His four stage wins were the stuff of Hollywood movies, but he was not selected for the 2022 Tour, and then needed Astana-Qazaqstan to bring him in late on after the collapse of the team he had been due to join. Throw in last summer’s crash and the postponed retirement, and none of this has been straightforward to say the least.
What does beating Merckx’s record mean?
Merckx was a very different rider in a very different time as many, including Cavendish himself, would be quick to point out.
The Belgian’s stage victories helped him to win the race overall five times in the late 1960s and 70s, holding the record equally with Bernard Hinault, Jacques Anquetil and Miguel Indurain.

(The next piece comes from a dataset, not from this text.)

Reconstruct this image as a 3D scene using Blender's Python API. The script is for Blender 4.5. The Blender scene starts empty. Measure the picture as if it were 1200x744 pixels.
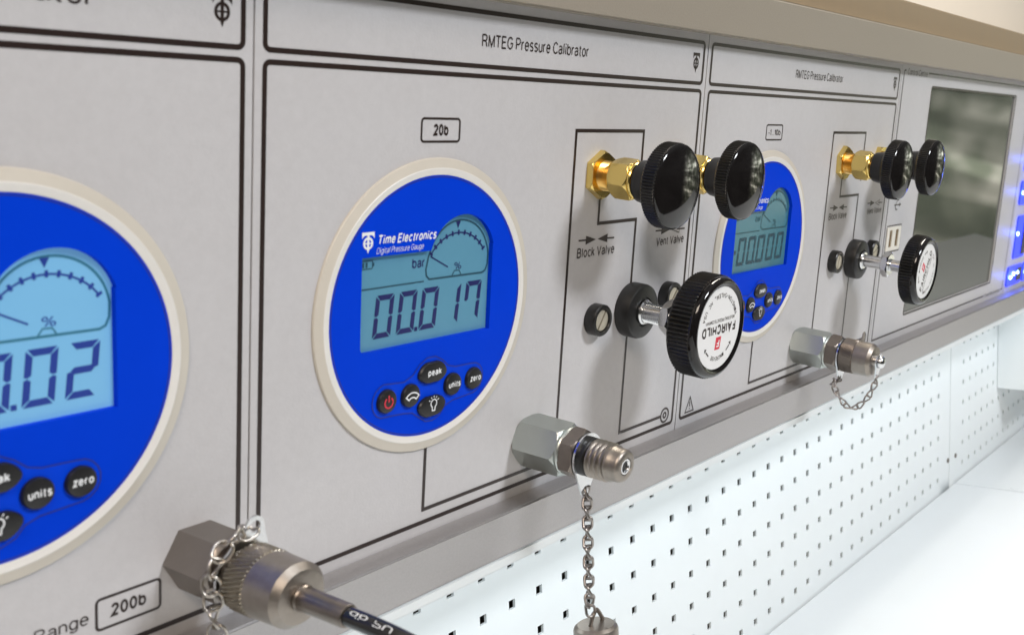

Merckx is, by pretty much any measure, the greatest cyclist who ever competed, ‘the Cannibal’ who devoured his opponents and won a staggering percentage of the races he entered on any terrain. Cavendish would not claim to be his equal, but that merely emphasises the achievement of beating any record Merckx ever set.
Will this ever be challenged?
Never say never, but it is safe to say it will not happen any time soon. On the list of active riders, next after Cavendish comes Tadej Pogacar and the soon-to-retire Peter Sagan all the way back on 12.
Pogacar matched Sagan with his win on stage four and few would bet against him adding to his tally before the race reaches Nice.
Still only 25 and with an insatiable appetite for racing that many compare with Merckx, the Slovenian could be the man to one day do it, but there is a very, very long road ahead if he is to make it.